Likewise, I can add a COSDictionary to a COSDocument and share that
among other COSDocuments and mutate it at a later point.
That’s exactly what a Java developer would expect - if they are to produce
a copy of an object, then they expect to call some sort of clone() API to
do so. There’s no real way around this in Java - it’s fundamental.
One thing you might want to think about is shallow vs. deep copies. In
many of the other libraries, the CosObjCopy() method (or equivalent
thereof) offers the option to copy the full tree/structure or just the top
level - this distinction is useful in a variety of operations. Perhaps
that might help here as well.
Yes, we’re doing a deep copy and there’s no real need for it, a shallow
copy would work just as well - that’s what I’m trying to advocate.

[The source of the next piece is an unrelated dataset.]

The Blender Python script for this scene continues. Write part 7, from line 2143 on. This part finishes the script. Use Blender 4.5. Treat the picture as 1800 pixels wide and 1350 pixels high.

I’m going a bit further and pointing out that in Java there’s no need for
any copy. If the user wants to share objects between documents, then
Java enables that by default and we’d have to work very hard to stop
them doing something natural.
It sounds like we should probably add a copy() API to our COS objects
rather than having it in an easily-overlooked utility class, and also
deepCopy() for COSStreams. But there’s no need to use them, unless
the user actually desires a copy - it’s perfectly valid to share COS objects
in Java.
I have the impression that somehow the focus got lost. In your first post you
wrote about users who wants to copy pages and IMO those people don't care about
shallow or deep copies. They just want to get the job done. They won't be aware
of the fact that a resulting pdf is connected to one or more source pdfs if we
use shared objects. That might lead to broken/unwanted altered pdfs if those
users add/remove/alter objects in one of the involved.
I already asked this sooner, but I'm happy to repeat my question about
concurrent editing.
How do we ensure that the whole stuff is "foolproof", so that people who don't
have a clue about the internals can use it without breaking their pdfs by accident?